The list of account-holders is secret, though bank officials say there are some 40,000 to 45,000 among religious congregations, clergy, Vatican officials and lay people with Vatican connections.
The bank chairman is Ettore Gotti Tedeschi, also chairman of Banco Santander’s Italian operations, who was brought in last year to bring the Vatican Bank in line with Italian and international regulations.
Mr. Gotti Tedeschi has been on a very public speaking tour extolling the benefits of a morality-based financial system.
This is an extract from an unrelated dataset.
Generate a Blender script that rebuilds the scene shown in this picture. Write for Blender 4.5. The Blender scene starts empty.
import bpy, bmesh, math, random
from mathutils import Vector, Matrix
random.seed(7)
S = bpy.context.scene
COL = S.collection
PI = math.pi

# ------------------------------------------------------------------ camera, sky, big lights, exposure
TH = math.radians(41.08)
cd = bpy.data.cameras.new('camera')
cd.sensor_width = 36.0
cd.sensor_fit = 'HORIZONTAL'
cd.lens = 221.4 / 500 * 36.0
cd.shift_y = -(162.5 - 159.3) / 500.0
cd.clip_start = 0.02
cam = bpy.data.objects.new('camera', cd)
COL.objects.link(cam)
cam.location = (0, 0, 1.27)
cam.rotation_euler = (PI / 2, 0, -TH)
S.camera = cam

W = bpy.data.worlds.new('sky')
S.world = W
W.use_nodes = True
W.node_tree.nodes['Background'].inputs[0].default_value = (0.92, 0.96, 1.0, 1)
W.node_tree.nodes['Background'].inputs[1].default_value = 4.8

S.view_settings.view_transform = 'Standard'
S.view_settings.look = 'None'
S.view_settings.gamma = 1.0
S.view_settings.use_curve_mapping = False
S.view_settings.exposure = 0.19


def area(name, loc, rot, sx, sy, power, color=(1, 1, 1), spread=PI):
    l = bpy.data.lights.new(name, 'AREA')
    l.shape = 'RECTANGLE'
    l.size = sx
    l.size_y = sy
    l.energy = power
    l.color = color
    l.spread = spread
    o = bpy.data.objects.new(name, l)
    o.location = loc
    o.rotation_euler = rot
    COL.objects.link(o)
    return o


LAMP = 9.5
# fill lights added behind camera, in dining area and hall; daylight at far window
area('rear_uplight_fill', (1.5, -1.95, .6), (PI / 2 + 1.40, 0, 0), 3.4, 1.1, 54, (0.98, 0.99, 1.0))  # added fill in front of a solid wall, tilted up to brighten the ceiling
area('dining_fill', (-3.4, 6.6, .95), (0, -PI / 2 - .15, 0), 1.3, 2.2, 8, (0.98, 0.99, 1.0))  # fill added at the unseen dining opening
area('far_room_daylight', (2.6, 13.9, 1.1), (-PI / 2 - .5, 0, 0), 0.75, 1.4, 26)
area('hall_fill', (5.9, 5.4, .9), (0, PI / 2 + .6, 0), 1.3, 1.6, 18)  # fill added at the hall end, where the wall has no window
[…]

“He went to sell the new image … not knowing that inside, the same things were still happening,” Mr. Nuzzi said. “They continued to do these transfers without the names, not necessarily in bad faith, but out of habit.”
It doesn’t help that Mr. Gotti Tedeschi himself and the bank’s No. 2 official, Paolo Cipriani, are under investigation for alleged violations of money-laundering laws. They were both questioned by Rome prosecutors on Sept. 30, although no charges have been filed.
In his testimony, Mr. Gotti Tedeschi said he knew next to nothing about the bank’s day-to-day operations, noting that he had been on the job less than a year and only works at the bank two full days a week.
According to the prosecutors’ interrogation transcripts obtained by AP, Mr. Gotti Tedeschi deflected most questions about the suspect transactions to Mr. Cipriani. In turn, Mr. Cipriani said that when the Holy See transferred money without identifying the sender, it was the Vatican’s own money, not a client’s.
Mr. Gotti Tedeschi declined a request for an interview but said by e-mail that he questioned the motivations of prosecutors.
The Vatican Bank was founded in 1942 by Pope Pius XII to manage assets destined for religious or charitable works. The bank, located in the tower of Niccolo V, is not open to the public.